乙一『暗黒童話』

暗黒童話 (集英社文庫)

暗黒童話 (集英社文庫)

今活きている自分を形作っているのはなんなのだろうか? 例えば姿形が同じだとしても記憶喪失になったとしたら、そのときの自分は自分と言えるのだろうか。こうして書いていることばですら、自分で書いた物とは思えなくなるのかもしれない。行動したことや考えたことは記録することができるが、新しく生み出すことはできなくなるのだろうか。逆に交通事故などにあったとして姿形が大きく変えられたとしても、自分自身の行動をとることができて、自分の考えを表現することができればそれは自分と言えるのだろうか? 活きていることを定義することもできず、私が私を定義することもまたできない。それは自分で決めること。それ以上にはなり得ないこと。
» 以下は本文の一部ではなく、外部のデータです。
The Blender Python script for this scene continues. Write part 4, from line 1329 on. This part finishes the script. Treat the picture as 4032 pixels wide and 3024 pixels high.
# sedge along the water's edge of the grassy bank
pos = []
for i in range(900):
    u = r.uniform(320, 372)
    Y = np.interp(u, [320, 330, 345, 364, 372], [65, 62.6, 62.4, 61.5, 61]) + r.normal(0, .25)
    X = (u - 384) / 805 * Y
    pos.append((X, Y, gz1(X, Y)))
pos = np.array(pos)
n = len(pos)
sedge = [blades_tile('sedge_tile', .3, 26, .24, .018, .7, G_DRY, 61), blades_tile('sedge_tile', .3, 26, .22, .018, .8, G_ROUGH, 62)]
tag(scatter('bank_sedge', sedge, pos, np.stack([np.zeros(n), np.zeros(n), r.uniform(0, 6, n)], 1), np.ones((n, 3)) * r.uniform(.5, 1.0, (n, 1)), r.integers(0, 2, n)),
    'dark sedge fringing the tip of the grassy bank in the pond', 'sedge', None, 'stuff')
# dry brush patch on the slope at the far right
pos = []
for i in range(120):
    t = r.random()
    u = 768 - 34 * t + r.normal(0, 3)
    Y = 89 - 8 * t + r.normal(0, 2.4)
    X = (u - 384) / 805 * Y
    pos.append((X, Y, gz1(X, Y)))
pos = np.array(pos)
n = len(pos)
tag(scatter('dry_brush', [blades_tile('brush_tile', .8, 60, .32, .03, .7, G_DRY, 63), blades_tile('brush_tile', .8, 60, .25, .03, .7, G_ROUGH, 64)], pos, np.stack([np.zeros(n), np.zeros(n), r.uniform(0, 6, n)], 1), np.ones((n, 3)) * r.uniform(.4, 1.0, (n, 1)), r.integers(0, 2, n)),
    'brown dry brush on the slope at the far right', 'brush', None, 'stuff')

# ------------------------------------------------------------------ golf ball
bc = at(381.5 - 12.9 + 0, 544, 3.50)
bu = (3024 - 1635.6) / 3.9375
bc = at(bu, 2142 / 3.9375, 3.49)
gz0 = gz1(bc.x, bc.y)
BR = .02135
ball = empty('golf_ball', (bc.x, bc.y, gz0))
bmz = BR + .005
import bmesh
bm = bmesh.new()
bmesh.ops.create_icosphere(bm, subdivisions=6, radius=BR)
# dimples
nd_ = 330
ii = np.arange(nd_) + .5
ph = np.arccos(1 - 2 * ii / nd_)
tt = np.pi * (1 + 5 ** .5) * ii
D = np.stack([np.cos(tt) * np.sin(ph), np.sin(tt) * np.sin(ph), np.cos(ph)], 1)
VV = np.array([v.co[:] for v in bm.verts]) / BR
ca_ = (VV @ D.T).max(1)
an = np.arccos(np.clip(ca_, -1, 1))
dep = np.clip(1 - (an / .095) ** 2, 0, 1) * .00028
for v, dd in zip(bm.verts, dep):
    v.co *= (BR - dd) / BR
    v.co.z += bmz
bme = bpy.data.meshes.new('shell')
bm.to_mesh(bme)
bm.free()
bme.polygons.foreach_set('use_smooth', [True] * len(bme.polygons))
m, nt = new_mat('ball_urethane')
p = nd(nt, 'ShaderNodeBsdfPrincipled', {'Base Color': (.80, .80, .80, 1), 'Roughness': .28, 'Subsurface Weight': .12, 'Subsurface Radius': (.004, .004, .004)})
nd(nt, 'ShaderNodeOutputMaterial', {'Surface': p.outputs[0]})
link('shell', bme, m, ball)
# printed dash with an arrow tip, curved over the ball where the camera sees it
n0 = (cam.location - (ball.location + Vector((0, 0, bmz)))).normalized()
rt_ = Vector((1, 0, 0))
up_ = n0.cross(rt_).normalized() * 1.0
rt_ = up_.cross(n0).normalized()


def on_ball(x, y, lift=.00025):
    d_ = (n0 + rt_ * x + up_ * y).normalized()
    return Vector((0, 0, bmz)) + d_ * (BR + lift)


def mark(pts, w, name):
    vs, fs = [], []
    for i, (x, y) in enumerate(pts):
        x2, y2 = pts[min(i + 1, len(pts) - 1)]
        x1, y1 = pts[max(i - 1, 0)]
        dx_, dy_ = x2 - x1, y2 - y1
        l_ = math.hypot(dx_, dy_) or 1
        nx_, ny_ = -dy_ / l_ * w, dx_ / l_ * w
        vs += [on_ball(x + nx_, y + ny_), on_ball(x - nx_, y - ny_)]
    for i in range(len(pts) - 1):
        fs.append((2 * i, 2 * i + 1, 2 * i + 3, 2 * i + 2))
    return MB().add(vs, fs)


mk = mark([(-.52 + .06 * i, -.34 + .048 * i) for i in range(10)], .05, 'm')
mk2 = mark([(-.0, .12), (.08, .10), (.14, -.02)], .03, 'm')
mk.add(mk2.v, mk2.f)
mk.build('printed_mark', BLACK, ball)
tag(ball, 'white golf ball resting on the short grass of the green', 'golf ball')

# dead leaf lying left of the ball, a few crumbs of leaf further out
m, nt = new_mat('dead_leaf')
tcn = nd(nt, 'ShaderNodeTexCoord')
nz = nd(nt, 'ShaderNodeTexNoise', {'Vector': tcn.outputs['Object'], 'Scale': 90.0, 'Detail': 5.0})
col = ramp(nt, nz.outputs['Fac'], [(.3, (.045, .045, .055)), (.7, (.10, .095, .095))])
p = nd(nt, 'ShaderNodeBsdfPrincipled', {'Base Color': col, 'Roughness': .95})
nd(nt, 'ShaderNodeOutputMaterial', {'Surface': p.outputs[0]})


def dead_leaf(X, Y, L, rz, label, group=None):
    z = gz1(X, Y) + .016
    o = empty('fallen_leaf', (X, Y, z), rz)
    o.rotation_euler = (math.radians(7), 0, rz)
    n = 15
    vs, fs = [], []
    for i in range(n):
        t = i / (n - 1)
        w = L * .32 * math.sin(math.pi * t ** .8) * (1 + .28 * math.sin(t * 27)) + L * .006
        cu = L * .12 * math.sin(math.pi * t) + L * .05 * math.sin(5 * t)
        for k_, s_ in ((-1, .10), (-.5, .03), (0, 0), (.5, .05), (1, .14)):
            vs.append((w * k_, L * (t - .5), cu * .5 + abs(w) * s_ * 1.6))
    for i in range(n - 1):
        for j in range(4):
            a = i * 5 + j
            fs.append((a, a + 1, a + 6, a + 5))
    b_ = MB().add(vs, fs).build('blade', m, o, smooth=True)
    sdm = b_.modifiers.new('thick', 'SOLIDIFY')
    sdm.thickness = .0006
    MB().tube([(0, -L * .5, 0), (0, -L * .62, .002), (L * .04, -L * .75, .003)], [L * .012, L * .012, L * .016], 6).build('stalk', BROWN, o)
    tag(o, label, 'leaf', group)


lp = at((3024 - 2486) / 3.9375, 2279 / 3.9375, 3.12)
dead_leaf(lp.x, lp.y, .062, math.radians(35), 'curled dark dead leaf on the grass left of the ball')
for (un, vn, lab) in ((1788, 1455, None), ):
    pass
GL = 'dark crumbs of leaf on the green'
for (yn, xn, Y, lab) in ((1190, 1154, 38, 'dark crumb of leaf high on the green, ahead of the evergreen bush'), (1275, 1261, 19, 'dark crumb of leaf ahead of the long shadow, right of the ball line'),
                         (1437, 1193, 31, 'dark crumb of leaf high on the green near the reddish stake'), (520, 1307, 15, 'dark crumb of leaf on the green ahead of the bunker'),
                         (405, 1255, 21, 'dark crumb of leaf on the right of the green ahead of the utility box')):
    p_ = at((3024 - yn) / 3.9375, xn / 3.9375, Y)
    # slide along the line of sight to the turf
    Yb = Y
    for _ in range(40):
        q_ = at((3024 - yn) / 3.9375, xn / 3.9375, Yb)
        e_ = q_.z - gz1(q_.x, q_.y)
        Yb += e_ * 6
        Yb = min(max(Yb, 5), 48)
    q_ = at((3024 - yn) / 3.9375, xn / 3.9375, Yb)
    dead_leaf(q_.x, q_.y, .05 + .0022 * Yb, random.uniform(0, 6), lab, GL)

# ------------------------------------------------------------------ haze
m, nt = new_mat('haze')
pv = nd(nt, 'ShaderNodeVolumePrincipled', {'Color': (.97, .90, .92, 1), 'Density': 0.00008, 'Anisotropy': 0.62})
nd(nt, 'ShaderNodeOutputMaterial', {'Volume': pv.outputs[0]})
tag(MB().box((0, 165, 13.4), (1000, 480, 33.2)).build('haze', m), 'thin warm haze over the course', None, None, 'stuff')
ただどんなときでもどんな考え方をしていようとも、どんな行動をとろうとも、そのときのベストを尽くしていたいと思う。よりベストな範囲を広げられるような行動を起こしていきたいと思う。自分が今したいことを一番に行っている自信だけはいつも持っているべきだろう。そうしなければその時の生き方にすら申し訳が立たなくなるからね。何が起こるのか、どうなのか、あまりにも外野に置かれることも多いのかもしれないけど、そんなときもやっぱり私なんですよね。